Friday, June 01, 2012

The nicotine murderers

Despite the danger tobacco poses, the federal government of Nigeria is  yet to sign into law a wide-ranging act which will regulate the sale and advertising of tobacco products and restrict where people are allowed to smoke People under the age of 18 won't be allowed to buy cigarettes, and health warnings will have to cover at least 50 percent of the packaging. All forms of tobacco advertisements, sponsorships, promotions and endorsements will be banned. The bill, once enacted, could dramatically reduce the number of tobacco-related deaths in Nigeria, he said.

In July 2009, over 40 civil society groups, lawyers and public health advocates stormed the National Assembly in the capital, Abuja, to demand that the Nigerian legislature to sign the National Tobacco Control Bill into law. The bill had been brought before the Assembly five months earlier, but it took more than two years before lawmakers finally approved it. Since March 2011, the bill has been awaiting ratification by the federal government. The bill hasn't been enacted because of pressure from tobacco lobbying groups. One assemblyman, who only agreed to speak if his name was withheld, confirmed that the tobacco lobby has weakened the government’s resolve to introduce effective legislation.

Tola Oyebode, a doctor and a member of one of the protest groups said  "I see people die every day from tobacco addiction"

Nigeria is one of the largest markets for tobacco products in Africa. About 13 million Nigerians are smokers, and about 17 billion cigarettes are produced in the country each year. Over the past decade, there has been a steady increase in the number of smokers, he said. About 7 million cigarettes are smoked each day.

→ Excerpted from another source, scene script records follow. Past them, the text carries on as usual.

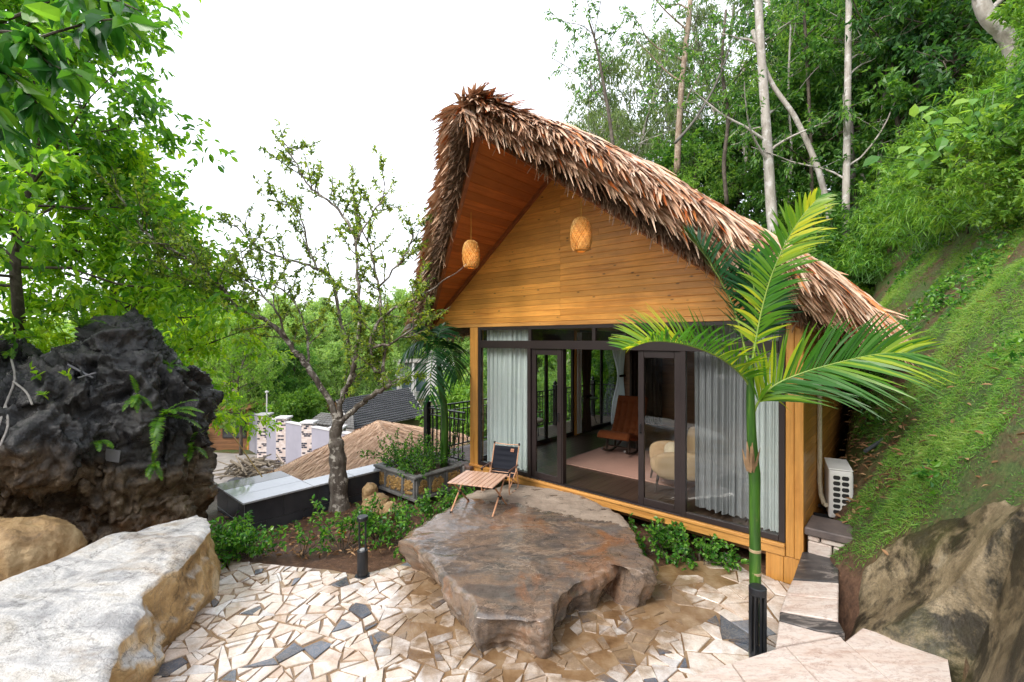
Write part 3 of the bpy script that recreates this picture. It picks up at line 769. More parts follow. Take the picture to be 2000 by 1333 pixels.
# karst rock
def ico(sub):
    me = bpy.data.meshes.new('tmp'); import bmesh
    b = bmesh.new(); bmesh.ops.create_icosphere(b, subdivisions=sub, radius=1); b.to_mesh(me); b.free()
    v = np.zeros(len(me.vertices)*3); me.vertices.foreach_get('co', v); f = np.zeros(len(me.polygons)*3, int); me.polygons.foreach_get('vertices', f)
    bpy.data.meshes.remove(me); return v.reshape(-1, 3), f.reshape(-1, 3)
ICO = {k: ico(k) for k in (3, 4, 5, 6)}
def blob_rock(blobs, voxel, amp, freq, seed, origin, flute=(1, 1, .45)):
    m = MB()
    for (c, r, rz) in blobs:
        v, f = ICO[4]; v = v*np.array(r); ca, sa = math.cos(rz), math.sin(rz)
        v = np.c_[v[:, 0]*ca-v[:, 1]*sa, v[:, 0]*sa+v[:, 1]*ca, v[:, 2]]
        v = v*(1+.22*fbm(v*1.1+np.array(c)+seed, 3)[:, None])
        m.add(v+np.array(c)-origin, f)
    o = mkobj('tmp_rock', m.mesh('tmp_rock'))
    md = o.modifiers.new('r', 'REMESH'); md.mode = 'VOXEL'; md.voxel_size = voxel
    dg = bpy.context.evaluated_depsgraph_get(); dg.update()
    me = bpy.data.meshes.new_from_object(o.evaluated_get(dg)); bpy.data.objects.remove(o)
    n = len(me.vertices); co = np.zeros(n*3); me.vertices.foreach_get('co', co); co = co.reshape(-1, 3)
    no = np.zeros(n*3); me.vertices.foreach_get('normal', no); no = no.reshape(-1, 3)
    P = (co+origin)*freq+seed
    P = P+.35*np.stack([fbm(P*1.3+q_, 3) for q_ in (0, 31, 57)], 1)
    disp = amp*(ridged(P*np.array(flute), 5, .52)-.25)+amp*.35*fbm(P*2.6*np.array(flute), 3)+amp*.42*(ridged(P*np.array([4.2, 4.2, 1.5])+fbm(P*2.0, 2)[:, None]*.6, 5, .6)-.2)
    co = co+no*disp[:, None]; me.vertices.foreach_set('co', co.astype(np.float32).ravel()); me.update()
    me.polygons.foreach_set('use_smooth', np.ones(len(me.polygons), bool)); return me
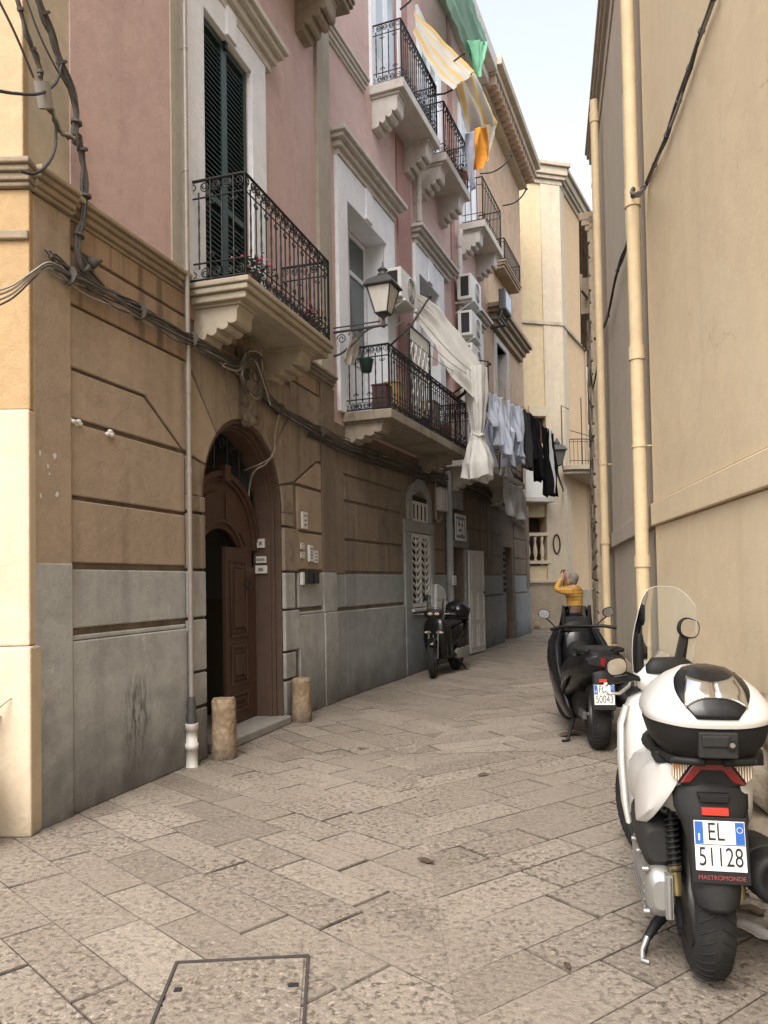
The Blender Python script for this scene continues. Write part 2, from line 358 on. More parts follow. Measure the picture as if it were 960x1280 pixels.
def paving_mat():
    t = NT('limestone_paving'); at = t.node('ShaderNodeAttribute'); at.attribute_name = 'tone'
    w = t.world()
    dk = t.ramp(at.outputs['Fac'], -0.5, -0.1, 1.0, 0.0)
    base = t.mix(at.outputs['Fac'], (0.155, 0.127, 0.10), (0.37, 0.317, 0.258))
    big = t.ramp(t.noise(0.9, 6, 0.65, vec=w), 0.34, 0.66)
    base = t.mix(t.math('MULTIPLY', big, 0.4), base, (0.175, 0.143, 0.112))
    pit = t.noise(30, 6, 0.68, vec=w, dist=0.25)
    pm = t.ramp(pit, 0.41, 0.50, 1.0, 0.0)
    lim = t.ramp(t.noise(1.3, 5, 0.65, vec=w), 0.36, 0.6, 0.25, 1.0)
    col = t.mix(t.math('MULTIPLY', pm, t.math('MULTIPLY', lim, 0.95)), base, (0.066, 0.051, 0.038))
    hi = t.ramp(t.noise(38, 5, 0.65, vec=w, dist=0.2), 0.54, 0.68)
    col = t.mix(t.math('MULTIPLY', hi, t.math('MULTIPLY', lim, 0.6)), col, (0.56, 0.485, 0.395))
    fine = t.ramp(t.noise(110, 3, 0.7, vec=w), 0.35, 0.65)
    col = t.mix(t.math('MULTIPLY', fine, 0.25), col, (0.11, 0.09, 0.07))
    blot = t.ramp(t.noise(2.2, 8, 0.75, vec=w, dist=0.5), 0.58, 0.70)
    col = t.mix(t.math('MULTIPLY', blot, 0.55), col, (0.10, 0.08, 0.063))
    col = t.mix(t.math('MULTIPLY', dk, t.ramp(t.noise(2.6, 5, 0.7, vec=w), 0.40, 0.62, 0.12, 0.9)), col, (0.05, 0.04, 0.031))
    spots = t.ramp(t.noise(8, 4, 0.5, vec=w), 0.69, 0.73)
    col = t.mix(t.math('MULTIPLY', spots, 0.7), col, (0.05, 0.04, 0.032))
    h = t.math('ADD', t.math('MULTIPLY', pit, 1.3), t.math('MULTIPLY', t.noise(6, 5, 0.65, vec=w), 1.3))
    nm = t.bump(h, 0.9, 0.009); nm = t.bump(t.noise(120, 3, 0.7, vec=w), 0.3, 0.004, nm)
    rg = t.ramp(t.noise(5, 5, 0.6, vec=w), 0.3, 0.7, 0.55, 0.85)
    return t.finish(col, rg, normal=nm, spec=0.4)
K['paving'] = paving_mat()
K['joint'] = plaster('joint_dirt', (0.05, 0.041, 0.033), (0.032, 0.026, 0.021), streak=0, bump=0.8, bscale=80)
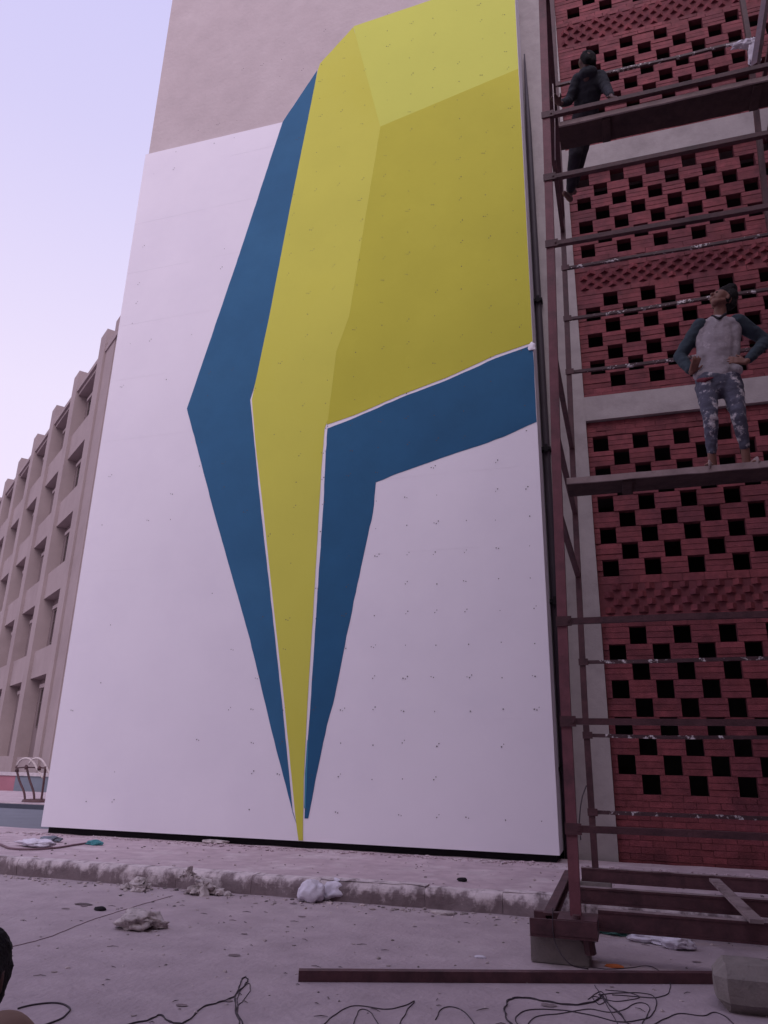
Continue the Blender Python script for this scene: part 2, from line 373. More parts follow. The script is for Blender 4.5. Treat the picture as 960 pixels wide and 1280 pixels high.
solid(6.84, 7.015); lattice(7.14, 7, 0, .36); solid(8.75, 8.85); solid(9.22, 9.50)
lattice(9.62, 7, 1, .36); solid(11.23, 11.295)
solid(11.785, 11.98); lattice(12.10, 9, 0, .45, .60); solid(14.20, 14.35); solid(14.86, 15.03); lattice(15.15, 4, 1, .46, .60); solid(16.0, 16.29)
mort += [(XB0, XB1, 3.38, 3.83), (XB0, XB1, 8.85, 9.22), (XB0, XB1, 14.35, 14.86), (XB0, XB1, 0, .1)]
bm = nb()
for (a, b, c, d) in mort: box(bm, a, b, YB+.011, YB+.12, c, d)
tag(mesh_obj('mortar', bm, M['mortar'], bb), kind='stuff')
def brickmesh(name, w, h, dep):
    bm_ = nb(); box(bm_, -w/2, w/2, 0, dep, -h/2, h/2); me = bpy.data.meshes.new(name); bm_.normal_update(); bm_.to_mesh(me); bm_.free(); me.materials.append(M['brick']); return me
cache = {}
bricks.sort(key=lambda b: (b[0] > 2.55, b[2]))
bmst = nb(); cnt = 0
for (a, b, c, d) in bricks:
    yy = YB+random.uniform(-.008, .006)
    if cnt < 300 and a < 2.55 and b-a > .12 and c > .3:
        key = (round(b-a, 3), round(d-c, 3))
        if key not in cache: cache[key] = brickmesh('brick', key[0], key[1], .10)
        o = bpy.data.objects.new('brick', cache[key]); link(o, bb); o.location = ((a+b)/2, yy, (c+d)/2)
        o.rotation_euler = (random.uniform(-.01, .01), random.uniform(-.004, .004), random.uniform(-.008, .008)); cnt += 1
    else: box(bmst, a, b, yy, yy+.10, c, d, 0, .0022)
tag(mesh_obj('brickwork', bmst, M['brick'], bb), kind='stuff')
# toothed bands: headers set cornerwise, standing proud
tb = nb(); box(tb, -.074, .074, -.074, .074, -.033, .033)
bmesh.ops.rotate(tb, verts=tb.verts, cent=(0, 0, 0), matrix=Matrix.Rotation(math.radians(45), 3, 'Z'))
tme = bpy.data.meshes.new('corner_brick'); tb.to_mesh(tme); tb.free(); tme.materials.append(M['brick'])
bmst = nb(); tc_ = 0
for (z0, z1, nr) in ((3.38, 3.83, 4), (8.85, 9.22, 4), (14.35, 14.86, 4)):
    h = (z1-z0)/nr
    for r in range(nr):
        x = XB0+.14+(.115 if r % 2 else 0)
        while x < XB1-.1:
            p = (x+random.uniform(-.008, .008), YB+.050+random.uniform(-.006, .006), z0+h*(r+.55))
            if x < 2.8 and tc_ < 250:
                o = bpy.data.objects.new('corner_brick', tme); link(o, bb); o.location = p; o.scale = (1, 1, h*.74/.066); o.rotation_euler = (0, 0, random.uniform(-.08, .08)); tc_ += 1
            else:
                vv = box(bmst, p[0]-.074, p[0]+.074, p[1]-.074, p[1]+.074, p[2]-h*.37, p[2]+h*.37)
                bmesh.ops.rotate(bmst, verts=vv, cent=p, matrix=Matrix.Rotation(math.radians(45), 3, 'Z'))
            x += .23
tag(mesh_obj('corner_brickwork', bmst, M['brick'], bb), kind='stuff')
# drainpipe in the angle
dp = thing('drainpipe', 'dark drainpipe in the corner between the mural wall and the grey column', 'pipe', (-.80, 10.79, .17))
zt = hit(657, 66, 1, 10.79).z
bm = nb(); tube(bm, [(0, 0, 0), (0, 0, 4), (0, 0, 9), (0, 0, zt-2.0), (0, 0, zt-.2)], [.055, .055, .055, .050, .012], 12); mesh_obj('pipe', bm, M['pipe'], dp, smooth=True)
for z in (1.1, 3.4, 5.8, 8.5):
    bm = nb(); box(bm, -.075, .075, -.085, .05, z-.025, z+.025); box(bm, -.02, .03, -.11, -.085, z-.06, z+.06); mesh_obj('pipe_clamp', bm, M['dark'], dp)

# unseen wings added behind and right of the viewer to darken the lower walls
def plain_block(name, label, x0, x1, y0, y1, h, face):
    t = thing(name, label, 'building', ((x0+x1)/2, (y0+y1)/2, 0))
    ox, oy = t.location.x, t.location.y
    bm = nb(); box(bm, x0-ox, x1-ox, y0-oy, y1-oy, 0, h); mesh_obj('wall', bm, M['far'], t)
    bm = nb(); box(bm, x0-ox-.15, x1-ox+.15, y0-oy-.15, y1-oy+.15, h+.002, h+.3); mesh_obj('roof_slab', bm, M['concrete'], t)
    wb = nb(); box(wb, -.8, .8, -.05, .05, -.8, .8); me = bpy.data.meshes.new('window'); wb.to_mesh(me); wb.free(); me.materials.append(M['frame'])
    pb = nb(); box(pb, -.7, .7, -.06, .06, -.7, .7); mg = bpy.data.meshes.new('pane'); pb.to_mesh(mg); pb.free(); mg.materials.append(M['glass'])
    for fl in range(int(h//3.4)):
        L = (x1-x0) if face == 'y' else (y1-y0); n_ = int(L//3.6)
        for i in range(n_):
            s = -L/2+(i+.5)*L/n_; w = bpy.data.objects.new('window', me); link(w, t)
            w.location = (s, (y1-y0)/2, 1.9+3.4*fl) if face == 'y' else (-(x1-x0)/2, s, 1.9+3.4*fl)
            if face != 'y': w.rotation_euler = (0, 0, math.pi/2)
            p_ = bpy.data.objects.new('pane', mg); link(p_, w)
    return t
plain_block('shading_wing', 'unseen beige wing on the right, added to keep light off the brick side', 5.4, 13.4, -9, 10.6, 18, 'x')
plain_block('shading_block', 'unseen beige block behind the viewer, added to darken the lower mural wall', -9, 5.3, -12, -5.0, 15, 'y')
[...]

Joseph Bulus, a doctor, said tobacco kills about half of its lifetime users. About 70 million people died worldwide as a result of smoking between 1950 and 2000, and it’s estimated that over the next 50 years, 450 million may die because of tobacco use. Most of those deaths will be in developing countries. Stringent anti-tobacco laws in the west have turned those companies' attention to sub-Saharan Africa and Nigeria is considered the "jewel" in the tobacco business. Tobacco-related health problems are worse in Nigeria because the tobacco content of the cigarettes sold in the country is higher than in those sold in western nations.